March 28, 2011

Review: Beautiful Darkness by Kami Garcia and Margaret Stohl

I found this second installment in the Caster Chronicles fascinating, even though the beginning was a bit slow for my taste; there was a point where I had to force myself to keep reading it (just for a couple of chapters), but God, my pep-talk was worth it!

I am always on the look out for stories set in the South; there are so many legends and ghost stories! The South’s magical realism is beyond wonderful, so I’m always thrilled to see (or better, to read) how the author uses this amazing source of story-telling and transforms it into a story. In this case I can easily say that Kami Garcia and Margaret Stohl did a fine job. The story is entertaining (and more so when you past the first chapters) and have some moments creepy enough to give you goosebumps.

I really love Liv and I think that her relationship with Ethan is a clever way to make his character (a 16 year old boy) more realistic. He is a teenage boy with a really problematic girlfriend who he can’t be really physical with; of course that he is going to compare it to how easy it could be to have a regular human as a girlfriend. As usual Link is hilarious and in this book his friendship with Ethan reaches the “friend for life” level.

Amma is just as mysterious as always, but I have to recognize that I’m dying to taste one of her pies.  She and Marian became the “compass” that Ethan needs to find his own role in the caster world; he is no longer just the boyfriend of a caster girl, and the whole book is his journey to discover exactly that.

With Lena I had some problems, I understand that the weigh of her decisions is huge, but she has an incredible support system (not only her family –including her dark caster cousin-, but Ethan, Amma, Link and Marian) and even with that she made really bad decisions that risked everyone and hurt Ethan in the process. Ok, she is dealing with the guilt and the lost of her uncle, but come on! Her inability to see the consequences of her actions is what complicates everything; she went completely “emo” with the “mea culpa” during the whole book. 

The story between Macon and Jane was so heartbreaking! And is a little scary to think that it can be the same with Ethan and Lena, but I have faith that they are going to find a way to be together in every possible way. I really enjoyed the ending; it left so many questions open! I’m so looking forward to the next book!

Review by Marie
Grade: 4
Sensuality: McDreamy

Synopsis
Ethan Wate used to think of Gatlin, the small Southern town he had always called home, as a place where nothing ever changed. Then he met mysterious newcomer Lena Duchannes, who revealed a secret world that had been hidden in plain sight all along. A Gatlin that harbored ancient secrets beneath its moss-covered oaks and cracked sidewalks. A Gatlin where a curse has marked Lena’s family of powerful supernaturals for generations. A Gatlin where impossible, magical, life-altering events happen.

Sometimes life-ending.

Together they can face anything Gatlin throws at them, but after suffering a tragic loss, Lena starts to pull away, keeping secrets that test their relationship.
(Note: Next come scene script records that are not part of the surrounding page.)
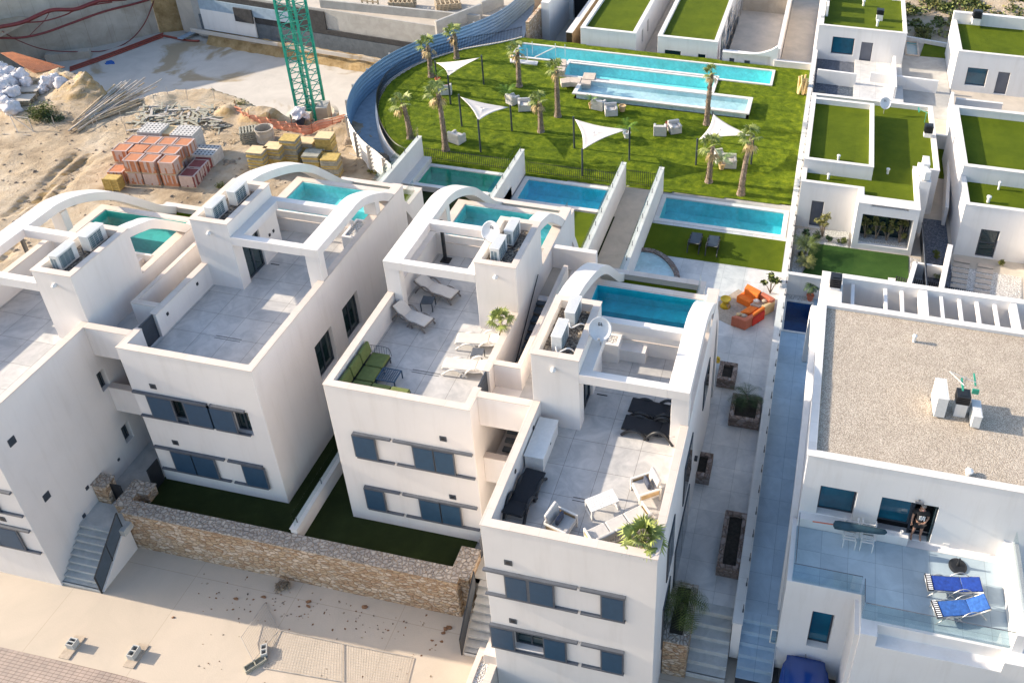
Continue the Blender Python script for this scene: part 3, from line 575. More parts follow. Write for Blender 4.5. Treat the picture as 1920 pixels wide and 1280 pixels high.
# ---- the stair cores shared by each pair
def stair_core(xl, xr, near, label, zlow):
    """near 'L': roof enclosure stands on the low-x half"""
    root = thing('stair_core', label, 'stairwell', (xl + .98, 25, 0), 'open stairwells between the villa pairs')
    xl += .003; xr -= .003
    a0, a1 = (xl, xl + 1.05) if near == 'L' else (xr - 1.15, xr)
    wk = (a1, xr) if near == 'L' else (xl, a0)
    Y0 = 21.45
    ops = [('+', (xl, xr, Y0, 30.6, 5.8, FLOOR)), ('+', (xl, xr, Y0, Y0 + .25, 5.8, PAR)), ('+', (xl, xr, Y0, 30.6, 2.8, 3.05)), ('-', (a0 + .05, a1 - .05, 23.3, 28.2, 5.7, 6.3)), ('+', (xl, xr, Y0, Y0 + .25, 2.8, 4.1)),
           ('+', (xl, xr, 30.4, 30.65, 0, PAR)), ('-', (xl, xr, Y0 + .9, 23.0, 5.7, 5.9)),
           ('+', (a0, a1, 23.1, 23.3, 5.8, PAR)), ('+', (a1 - .17, a1, 23.1, 29.3, 3.05, PAR) if near == 'L' else (a0, a0 + .17, 23.1, 29.3, 3.05, PAR)),
           ('-', ((a0, a1 - .17) if near == 'L' else (a0 + .17, a1)) + (23.3, 28.2, 3.1, 6.5))]
    MB().ops(ops).build('wall', 'white_stucco', root, bevel=.015)
    c = [('+', (xl, xr, Y0 - .02, Y0 + .27, PAR, PAR + .035)), ('+', (a0, a1, 23.08, 23.32, PAR, PAR + .035)), ('+', (a1 - .19, a1, 23.1, 29.3, PAR, PAR + .035) if near == 'L' else (a0, a0 + .19, 23.1, 29.3, PAR, PAR + .035)), ('+', (xl, xr, Y0 - .01, Y0 + .26, 4.1, 4.13))]
    for cc in ([c[0]], [c[1], c[2]], [c[3]]): MB().ops(cc).build('coping', 'coping_stone', root)
    i0, i1 = (a0, a1 - .175) if near == 'L' else (a0 + .175, a1)
    MB().box(wk[0], wk[1], Y0 + .25, 30.4, FLOOR, FLOOR + .012).build('walkway', 'terrace_tile', root)
    for k in range(11):
        y = 24.0 + k * .4; z = 4.7 + k * .135
        s = MB().box(i0 + .01, i1 - .01, y, y + .36, z - .08, z).build('step', 'dark_board', root)
    MB().box(i0 + .01, i1 - .01, 28.5, 30.4, FLOOR - .01, FLOOR + .02).build('landing', 'dusty_floor', root)
    for k in range(6):
        MB().box(i0 + .3, xr - .2, 22.2 + k * .3, 22.42 + k * .3, 3.15 + k * .17, 3.22 + k * .17).build('step', 'dark_board', root)
    hx = a0 + .06 if near == 'L' else a1 - .06
    MB().tube([(hx, 23.6, 4.4), (hx, 28.3, 7.35)], .022, 6).build('handrail', 'black_metal', root)
    return root
stair_core(-10.09, -8.12, 'L', 'open stairwell with dark treads just left of the nearest villa', -1.6)
stair_core(-25.7, -23.8, 'R', 'open stairwell between the cut off villa and the empty terrace villa', -1.6)

# ---- roof terrace gates
def louvre_gate(x0, y0, x1, y1, z0, z1, label, mat='dark_metal', lean=None):
    a, c = Vector((x0, y0, 0)), Vector((x1, y1, 0)); d = (c - a); L = d.length; rz = math.atan2(d.y, d.x)
    g = thing('metal_gate', label, 'gate', (x0, y0, z0), None, rz)
    h = z1 - z0
    m = MB(); m.box(0, .05, -.025, .025, 0, h).box(L - .05, L, -.025, .025, 0, h).box(.05, L - .05, -.025, .025, 0, .05).box(.05, L - .05, -.025, .025, h - .05, h)
    m.build('gate_frame', mat, g, local=True)
    m = MB(); n = int((h - .1) / .055)
    for k in range(n): z = .06 + k * (h - .12) / n; m.box(.05, L - .05, -.012, .012, z, z + .036)
    m.build('slats', mat, g, local=True)
    return g
louvre_gate(-23.68, 21.9, -23.68, 22.66, FLOOR + .02, 7.25, 'dark slatted gate in the parapet of the empty terrace, left of its floor')
louvre_gate(-10.2, 21.9, -10.2, 22.66, FLOOR + .02, 7.25, 'dark slatted gate in the parapet of the sofa terrace, beside the cream loungers')

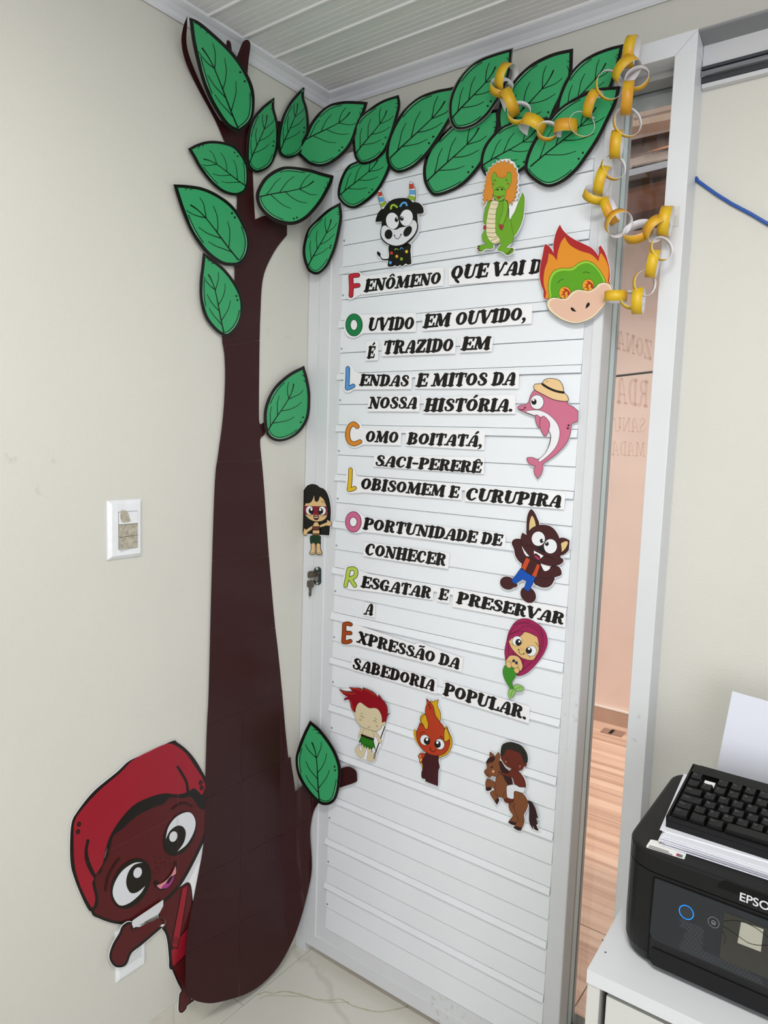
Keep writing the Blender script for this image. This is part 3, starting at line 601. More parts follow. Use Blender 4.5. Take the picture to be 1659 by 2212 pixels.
leaf(E_, [(1070, 212, 0), (1150, 280), (1240, 400), (1290, 500), (1313, 600), (1303, 720), (1272, 832), (1215, 876), (1140, 863), (1050, 772), (978, 650), (957, 520), (978, 420), (1020, 310)], (1145, 855), (1071, 217), s19, True, 'lowest green paper leaf, on the side branch near the floor by the door corner', 4.8, lift=.001)
# ------------------------------------------------------------------ word strips on the door
G1, G2, G3, G4 = (730, 560, 3.318), (730, 780, 3.318), (730, 1020, 3.318), (720, 1220, 3.19)
DS = PlaneY(LP)
WG = 'cut out word strips of the folklore verse'
def strip(crop, word, p0, p1, cap, paper, label, initial=None, blob_=None, lift=.0024, rnd=None):
    c = Cut(DS, crop, lift=lift, margin=0); c.paper(paper)
    if blob_: c.paper(blob_, True)
    c.parts[-1][0] = 'lettering'; text(c, word, p0, p1, cap, bold=1.16)
    if initial:
        c.part('initial_letter'); col, wd, strokes = initial; s = crop[2]
        if col != 'ring':
            qs = [(spline(c.conv(k), False, 5) if len(k) > 2 else [c.px(a) for a in k]) for k in strokes]
            c.L += 1
            for q in qs:
                for r in ribbon(q, (wd + 8) / s): c.emit(r, BLK, c.L)
            c.L += 1
            for q in qs:
                for r in ribbon(q, wd / s): c.emit(r, col, c.L)
        else:
            cc, (cx_, cy_), (rx, ry), (hx, hy) = wd, *strokes
            c.ell(cc, cx_, cy_, rx, ry, 0, ol=1.2); c.ell('#f1f2f4', cx_, cy_, hx, hy, 0, ol=1.2)
    return c.done('word_strip', label, 'word strip', WG)
strip(G1, 'ENÔMENO', (190, 236), (752, 176), 86, [(150, 105), (205, 120), (762, 58), (762, 190), (640, 205), (170, 258)], 'first white word strip starting with the red initial F', ('#c22e3c', 27, [[(98, 262), (101, 200), (97, 122)], [(97, 122), (120, 118), (147, 116)], [(108, 196), (125, 192), (150, 189)]]), [(80, 112), (120, 94), (165, 96), (176, 130), (172, 240), (140, 268), (100, 290), (72, 276), (78, 190)])
strip(G1, 'QUE VAI DE', (806, 148), (1560, 92), 98, [(797, 66), (1480, -8), (1560, -12), (1560, 128), (1475, 137), (797, 188)], 'white word strip top right that runs under the flame mask', lift=.0020)
strip(G1, 'UVIDO', (216, 514), (560, 503), 90, [(150, 402), (563, 385), (563, 521), (190, 532), (160, 530)], 'white word strip with the green round initial O', ('ring', '#1e8049', [(120, 472), (58, 78), (23, 36)]), [(60, 420), (120, 384), (178, 405), (192, 460), (190, 520), (160, 548), (110, 566), (62, 540), (48, 480)])
strip(G1, 'EM OUVIDO,', (612, 494), (1372, 436), 94, [(610, 392), (1397, 325), (1392, 463), (608, 516)], 'wide white word strip with a comma left of the pale flame mask muzzle')
strip(G1, 'É', (212, 711), (275, 708), 84, [(205, 592), (295, 583), (292, 725), (203, 729)], 'small white strip with a single accented E')
strip(G1, 'TRAZIDO', (324, 680), (842, 660), 92, [(320, 588), (849, 562), (845, 678), (318, 697)], 'white word strip between the accented E strip and the short EM strip')
strip(G1, 'EM', (884, 653), (1112, 646), 92, [(884, 556), (1119, 545), (1106, 662), (878, 671)], 'short white strip reading EM at the end of the third row')
strip(G1, 'ENDAS', (156, 906), (522, 912), 80, [(110, 800), (200, 830), (536, 828), (531, 932), (100, 935)], 'white word strip with the sky blue initial L', ('#5a98d8', 24, [[(76, 782), (74, 850), (70, 925)], [(72, 926), (95, 918), (114, 908)]]), [(52, 790), (76, 758), (108, 775), (130, 830), (140, 900), (110, 940), (70, 958), (44, 930), (46, 850)])
strip(G1, 'E MITOS DA', (562, 914), (1290, 902), 92, [(560, 822), (1303, 794), (1298, 928), (556, 929)], 'wide white word strip ending right above the dolphin snout')
strip(G2, 'NOSSA', (221, 341), (582, 341), 84, [(222, 255), (592, 244), (588, 363), (216, 361)], 'white word strip left half of the row beside the dolphin snout')
strip(G2, 'HISTÓRIA.', (618, 360), (1274, 361), 90, [(622, 268), (1276, 240), (1275, 378), (616, 376)], 'white word strip that ends with a full stop at the dolphin snout')
strip(G2, 'OMO', (197, 580), (447, 588), 82, [(150, 480), (457, 500), (455, 605), (170, 598)], 'short white word strip with the orange initial C', ('#d98a2f', 27, [[(143, 470), (118, 450), (88, 470), (74, 520), (84, 572), (118, 594), (162, 578)]]), [(56, 500), (80, 440), (140, 426), (178, 470), (190, 560), (180, 600), (120, 622), (70, 590)])
strip(G2, 'BOITATÁ,', (495, 595), (1056, 614), 82, [(492, 492), (1056, 490), (1053, 638), (490, 608)], 'white word strip with a comma left of the dolphin flipper')
strip(G2, 'SACI-PERERÊ', (267, 750), (1042, 802), 78, [(262, 676), (1052, 688), (1049, 809), (257, 756)], 'white word strip with a hyphen in its middle')
strip(G3, 'OBISOMEM E', (163, 120), (880, 186), 82, [(110, 15), (160, 30), (893, 88), (889, 200), (190, 145), (120, 150)], 'long white word strip with the yellow initial L', ('#dfb92c', 24, [[(95, -18), (92, 60), (84, 124)], [(86, 126), (105, 122), (124, 114)]]), [(66, 0), (92, -36), (120, -28), (134, 20), (150, 90), (150, 140), (100, 152), (66, 130)])
strip(G3, 'CURUPIRA', (915, 198), (1618, 254), 88, [(915, 104), (1636, 146), (1621, 267), (912, 208)], 'white word strip directly above the wolf ears')
strip(G3, 'PORTUNIDADE DE', (180, 406), (1190, 530), 82, [(150, 300), (240, 330), (1208, 440), (1201, 546), (170, 424)], 'longest white word strip, with the pink round initial O, left of the wolf', ('ring', '#cd6a90', [(115, 356), (55, 72), (24, 32)]), [(58, 330), (90, 278), (150, 280), (186, 330), (184, 420), (140, 436), (90, 428), (55, 390)])
strip(G3, 'CONHECER', (194, 590), (788, 672), 84, [(192, 498), (806, 578), (793, 692), (185, 600)], 'white word strip on its own row left of the wolf leg')
strip(G3, 'ESGATAR', (167, 822), (682, 906), 80, [(110, 690), (240, 730), (692, 822), (684, 915), (130, 838), (60, 828)], 'white word strip with the lime green initial R', ('#b4cf55', 24, [[(82, 694), (72, 750), (60, 812)], [(82, 694), (112, 690), (134, 706), (128, 744), (96, 760), (78, 760)], [(94, 764), (110, 788), (126, 812)]]), [(44, 740), (64, 676), (120, 668), (156, 700), (160, 800), (140, 840), (90, 838), (40, 815)])
strip(G3, 'E', (722, 908), (802, 920), 78, [(718, 822), (808, 838), (802, 938), (712, 925)], 'tiny white strip with a single plain E')
strip(G4, 'PRESERVAR', (848, 262), (1605, 414), 80, [(832, 158), (1607, 300), (1600, 430), (822, 288)], 'white word strip running to the right stile between wolf and mermaid')
strip(G4, 'A', (217, 342), (288, 347), 78, [(222, 258), (294, 268), (290, 363), (212, 351)], 'tiny white strip with a single A')
c_ = strip(G4, 'XPRESSÃO DA', (165, 533), (884, 722), 78, [(130, 400), (560, 545), (610, 535), (660, 560), (898, 640), (888, 738), (110, 540)], 'white word strip with the rust brown initial E', ('#a54a1e', 22, [[(80, 408), (78, 470), (74, 530)], [(80, 408), (104, 404), (124, 410)], [(78, 470), (100, 468), (122, 470)], [(74, 530), (98, 532), (122, 524)]]), [(62, 400), (96, 386), (140, 396), (152, 470), (146, 540), (100, 552), (56, 536), (58, 460)])
strip(G4, 'SABEDORIA', (132, 712), (712, 872), 78, [(132, 634), (722, 790), (716, 889), (126, 720)], 'white word strip above the red haired boy')
strip(G4, 'POPULAR.', (757, 892), (1350, 1070), 86, [(768, 800), (1358, 975), (1350, 1091), (750, 905)], 'last and lowest white word strip, slanting down left of the mermaid tail')
# ------------------------------------------------------------------ cut out characters on the door
FG = 'cut out folklore figures'
def fig(surf, crop, lift=.004, margin=1.6, rough=.3): return Cut(surf, crop, lift, margin, rough)
W_ = '#e8ebee'; K = '#15130f'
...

And now that Ethan’s eyes have been opened to the darker side of Gatlin, there’s no going back. Haunted by strange visions only he can see, Ethan is pulled deeper into his town’s tangled history and finds himself caught up in the dangerous network of underground passageways endlessly crisscrossing the South, where nothing is as it seems.
Little, Brown Books for Young Readers; October 12, 2010.

1 comment:

  1. I love this book. Kami and Margie have created world that not only pulls you in but makes you feel at home. As you read you feel the Southern atmosphere welcoming you in. I have to say as a teacher this is definitely a book I give to my students especially those who aren't the biggest fans of reading. The students identify with the characters and the story has plenty of twists and turns to hold their interest for over 500 hundred pages.